Records with scene code:
+--
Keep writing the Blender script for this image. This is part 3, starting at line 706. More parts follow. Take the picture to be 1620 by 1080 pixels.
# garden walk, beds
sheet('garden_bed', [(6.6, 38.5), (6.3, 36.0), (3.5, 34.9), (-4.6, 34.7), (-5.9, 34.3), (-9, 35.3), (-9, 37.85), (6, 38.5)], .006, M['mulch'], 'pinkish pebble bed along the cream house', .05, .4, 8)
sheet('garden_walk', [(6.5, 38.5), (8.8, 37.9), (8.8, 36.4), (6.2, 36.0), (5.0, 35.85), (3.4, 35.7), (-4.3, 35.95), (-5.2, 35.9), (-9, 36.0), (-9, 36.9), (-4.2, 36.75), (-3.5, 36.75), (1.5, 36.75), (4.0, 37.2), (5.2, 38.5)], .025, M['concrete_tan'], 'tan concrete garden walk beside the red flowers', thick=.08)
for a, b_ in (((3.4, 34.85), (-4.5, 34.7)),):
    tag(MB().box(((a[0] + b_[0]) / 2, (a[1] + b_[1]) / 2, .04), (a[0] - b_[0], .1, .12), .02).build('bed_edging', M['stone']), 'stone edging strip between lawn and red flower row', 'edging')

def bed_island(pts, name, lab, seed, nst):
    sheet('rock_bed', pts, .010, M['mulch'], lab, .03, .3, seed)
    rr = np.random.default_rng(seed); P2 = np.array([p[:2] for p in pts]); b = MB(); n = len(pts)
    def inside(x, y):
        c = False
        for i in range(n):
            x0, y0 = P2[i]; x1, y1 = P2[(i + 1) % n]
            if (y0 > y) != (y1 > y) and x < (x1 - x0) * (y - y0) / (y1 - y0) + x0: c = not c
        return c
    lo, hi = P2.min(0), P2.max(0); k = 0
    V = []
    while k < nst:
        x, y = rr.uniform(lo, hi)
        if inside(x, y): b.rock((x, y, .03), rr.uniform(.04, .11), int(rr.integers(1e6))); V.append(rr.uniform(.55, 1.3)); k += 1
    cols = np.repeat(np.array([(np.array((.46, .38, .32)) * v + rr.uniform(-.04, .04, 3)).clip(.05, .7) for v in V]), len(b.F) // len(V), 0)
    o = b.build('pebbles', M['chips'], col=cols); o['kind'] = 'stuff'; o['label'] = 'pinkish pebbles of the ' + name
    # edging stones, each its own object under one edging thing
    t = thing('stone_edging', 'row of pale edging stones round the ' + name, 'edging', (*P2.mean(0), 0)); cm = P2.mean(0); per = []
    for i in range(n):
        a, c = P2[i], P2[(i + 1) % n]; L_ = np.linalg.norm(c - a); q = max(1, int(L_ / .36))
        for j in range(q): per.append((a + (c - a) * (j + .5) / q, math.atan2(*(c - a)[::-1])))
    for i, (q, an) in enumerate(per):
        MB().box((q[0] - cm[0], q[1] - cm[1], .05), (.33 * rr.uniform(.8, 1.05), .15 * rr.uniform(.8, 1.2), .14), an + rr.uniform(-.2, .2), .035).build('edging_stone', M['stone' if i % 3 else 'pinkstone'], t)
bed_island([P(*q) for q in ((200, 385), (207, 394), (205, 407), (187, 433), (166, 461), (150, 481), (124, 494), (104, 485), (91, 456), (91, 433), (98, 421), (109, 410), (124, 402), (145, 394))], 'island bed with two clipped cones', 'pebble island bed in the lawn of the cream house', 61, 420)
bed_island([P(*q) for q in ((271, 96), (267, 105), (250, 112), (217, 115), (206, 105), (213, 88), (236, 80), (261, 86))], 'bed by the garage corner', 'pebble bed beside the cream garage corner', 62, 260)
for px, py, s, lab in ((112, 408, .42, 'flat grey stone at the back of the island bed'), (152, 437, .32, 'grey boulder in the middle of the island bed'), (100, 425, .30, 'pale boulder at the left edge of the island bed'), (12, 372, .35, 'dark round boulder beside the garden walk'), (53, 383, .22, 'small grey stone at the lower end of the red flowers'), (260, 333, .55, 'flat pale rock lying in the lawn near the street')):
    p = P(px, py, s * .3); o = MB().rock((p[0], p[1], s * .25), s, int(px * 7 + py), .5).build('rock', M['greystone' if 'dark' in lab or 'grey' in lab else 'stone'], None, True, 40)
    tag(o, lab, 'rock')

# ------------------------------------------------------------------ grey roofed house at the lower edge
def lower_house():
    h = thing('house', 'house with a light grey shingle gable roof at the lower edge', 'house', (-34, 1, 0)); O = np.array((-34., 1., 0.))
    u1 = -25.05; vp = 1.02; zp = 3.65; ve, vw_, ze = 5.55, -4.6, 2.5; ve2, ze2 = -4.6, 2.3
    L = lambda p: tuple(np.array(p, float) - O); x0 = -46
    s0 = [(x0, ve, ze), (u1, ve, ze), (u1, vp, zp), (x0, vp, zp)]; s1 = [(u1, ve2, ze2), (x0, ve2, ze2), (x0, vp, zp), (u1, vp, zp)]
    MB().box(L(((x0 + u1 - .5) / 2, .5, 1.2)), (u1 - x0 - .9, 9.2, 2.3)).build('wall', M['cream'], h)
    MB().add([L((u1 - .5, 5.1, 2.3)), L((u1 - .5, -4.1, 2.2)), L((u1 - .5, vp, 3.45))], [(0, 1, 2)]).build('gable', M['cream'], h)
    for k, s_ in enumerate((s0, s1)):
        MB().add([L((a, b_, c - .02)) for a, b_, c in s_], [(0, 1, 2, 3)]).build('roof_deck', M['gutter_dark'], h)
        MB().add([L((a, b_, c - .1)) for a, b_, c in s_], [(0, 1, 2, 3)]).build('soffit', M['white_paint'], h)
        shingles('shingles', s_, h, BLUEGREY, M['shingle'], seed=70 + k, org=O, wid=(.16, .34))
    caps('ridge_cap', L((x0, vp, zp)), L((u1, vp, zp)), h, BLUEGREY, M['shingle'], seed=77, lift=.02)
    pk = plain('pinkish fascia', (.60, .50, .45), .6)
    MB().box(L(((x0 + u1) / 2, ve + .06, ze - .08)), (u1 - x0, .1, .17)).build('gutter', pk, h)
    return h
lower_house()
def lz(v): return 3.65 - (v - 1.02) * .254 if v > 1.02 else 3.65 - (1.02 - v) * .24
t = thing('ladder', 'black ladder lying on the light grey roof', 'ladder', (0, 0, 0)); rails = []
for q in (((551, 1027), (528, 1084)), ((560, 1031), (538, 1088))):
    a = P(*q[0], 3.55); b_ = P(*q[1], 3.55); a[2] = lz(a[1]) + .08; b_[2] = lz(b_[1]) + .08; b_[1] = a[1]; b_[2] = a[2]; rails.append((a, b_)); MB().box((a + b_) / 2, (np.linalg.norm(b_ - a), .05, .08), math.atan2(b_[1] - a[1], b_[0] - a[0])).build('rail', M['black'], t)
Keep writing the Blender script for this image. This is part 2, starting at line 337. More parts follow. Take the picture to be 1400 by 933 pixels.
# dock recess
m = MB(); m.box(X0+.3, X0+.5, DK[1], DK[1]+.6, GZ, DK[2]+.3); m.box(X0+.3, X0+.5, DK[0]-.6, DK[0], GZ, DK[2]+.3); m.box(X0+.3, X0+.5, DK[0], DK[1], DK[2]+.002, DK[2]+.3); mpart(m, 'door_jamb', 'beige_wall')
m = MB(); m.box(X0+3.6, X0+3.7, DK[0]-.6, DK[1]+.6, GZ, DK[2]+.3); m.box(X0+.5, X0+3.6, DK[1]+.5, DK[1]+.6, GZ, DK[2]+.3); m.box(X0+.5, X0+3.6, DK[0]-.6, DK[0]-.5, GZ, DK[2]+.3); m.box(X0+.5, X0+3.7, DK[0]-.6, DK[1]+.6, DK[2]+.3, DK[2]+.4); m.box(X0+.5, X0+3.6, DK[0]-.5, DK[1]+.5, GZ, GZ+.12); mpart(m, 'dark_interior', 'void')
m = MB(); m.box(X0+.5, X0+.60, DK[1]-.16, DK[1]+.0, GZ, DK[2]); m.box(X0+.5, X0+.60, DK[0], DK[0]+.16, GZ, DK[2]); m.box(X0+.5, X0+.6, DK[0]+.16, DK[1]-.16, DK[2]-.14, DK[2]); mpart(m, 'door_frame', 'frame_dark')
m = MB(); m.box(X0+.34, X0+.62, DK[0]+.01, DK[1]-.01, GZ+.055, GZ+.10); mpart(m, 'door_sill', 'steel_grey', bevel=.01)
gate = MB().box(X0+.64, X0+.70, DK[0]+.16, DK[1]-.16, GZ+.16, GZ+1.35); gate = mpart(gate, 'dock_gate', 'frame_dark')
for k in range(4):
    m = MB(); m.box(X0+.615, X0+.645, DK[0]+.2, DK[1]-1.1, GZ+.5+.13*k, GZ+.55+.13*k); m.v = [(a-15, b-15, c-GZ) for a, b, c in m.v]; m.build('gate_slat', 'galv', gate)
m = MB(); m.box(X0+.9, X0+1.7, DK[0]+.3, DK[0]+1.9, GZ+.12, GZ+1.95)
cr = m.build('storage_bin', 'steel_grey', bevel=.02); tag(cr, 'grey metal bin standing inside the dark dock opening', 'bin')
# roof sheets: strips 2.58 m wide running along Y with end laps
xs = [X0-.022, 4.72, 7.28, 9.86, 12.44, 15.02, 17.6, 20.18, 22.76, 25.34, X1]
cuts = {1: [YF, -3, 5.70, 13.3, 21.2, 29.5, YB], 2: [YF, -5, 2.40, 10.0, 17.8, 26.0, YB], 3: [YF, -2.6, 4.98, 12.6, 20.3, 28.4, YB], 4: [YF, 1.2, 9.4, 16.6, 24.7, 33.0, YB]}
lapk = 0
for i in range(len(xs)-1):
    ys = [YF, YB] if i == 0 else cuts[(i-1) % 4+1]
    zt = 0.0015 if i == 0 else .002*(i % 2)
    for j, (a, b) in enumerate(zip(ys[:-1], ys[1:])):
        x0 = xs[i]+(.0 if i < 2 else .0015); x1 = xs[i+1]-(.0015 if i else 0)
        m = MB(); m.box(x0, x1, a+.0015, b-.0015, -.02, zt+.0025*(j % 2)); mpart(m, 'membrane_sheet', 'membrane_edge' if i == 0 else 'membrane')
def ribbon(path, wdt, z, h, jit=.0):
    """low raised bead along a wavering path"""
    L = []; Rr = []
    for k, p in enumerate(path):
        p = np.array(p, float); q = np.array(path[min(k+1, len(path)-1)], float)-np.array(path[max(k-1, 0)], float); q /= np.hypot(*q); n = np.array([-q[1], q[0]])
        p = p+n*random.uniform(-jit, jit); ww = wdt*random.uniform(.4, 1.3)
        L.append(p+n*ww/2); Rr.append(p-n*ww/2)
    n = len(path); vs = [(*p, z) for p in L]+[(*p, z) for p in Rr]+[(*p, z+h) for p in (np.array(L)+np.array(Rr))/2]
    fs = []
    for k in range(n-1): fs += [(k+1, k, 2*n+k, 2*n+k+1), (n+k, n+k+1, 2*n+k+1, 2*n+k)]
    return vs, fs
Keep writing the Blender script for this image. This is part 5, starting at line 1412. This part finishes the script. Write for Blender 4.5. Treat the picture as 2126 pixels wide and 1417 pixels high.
+--
- **What is asked**: Everything from the first line of the material through the line containing "tag(MB().box(((a[0] + b_[0])" is to be printed exactly; lines after that are to be left out.

- **Answer**:
Keep writing the Blender script for this image. This is part 3, starting at line 706. More parts follow. Take the picture to be 1620 by 1080 pixels.
# garden walk, beds
sheet('garden_bed', [(6.6, 38.5), (6.3, 36.0), (3.5, 34.9), (-4.6, 34.7), (-5.9, 34.3), (-9, 35.3), (-9, 37.85), (6, 38.5)], .006, M['mulch'], 'pinkish pebble bed along the cream house', .05, .4, 8)
sheet('garden_walk', [(6.5, 38.5), (8.8, 37.9), (8.8, 36.4), (6.2, 36.0), (5.0, 35.85), (3.4, 35.7), (-4.3, 35.95), (-5.2, 35.9), (-9, 36.0), (-9, 36.9), (-4.2, 36.75), (-3.5, 36.75), (1.5, 36.75), (4.0, 37.2), (5.2, 38.5)], .025, M['concrete_tan'], 'tan concrete garden walk beside the red flowers', thick=.08)
for a, b_ in (((3.4, 34.85), (-4.5, 34.7)),):
    tag(MB().box(((a[0] + b_[0]) / 2, (a[1] + b_[1]) / 2, .04), (a[0] - b_[0], .1, .12), .02).build('bed_edging', M['stone']), 'stone edging strip between lawn and red flower row', 'edging')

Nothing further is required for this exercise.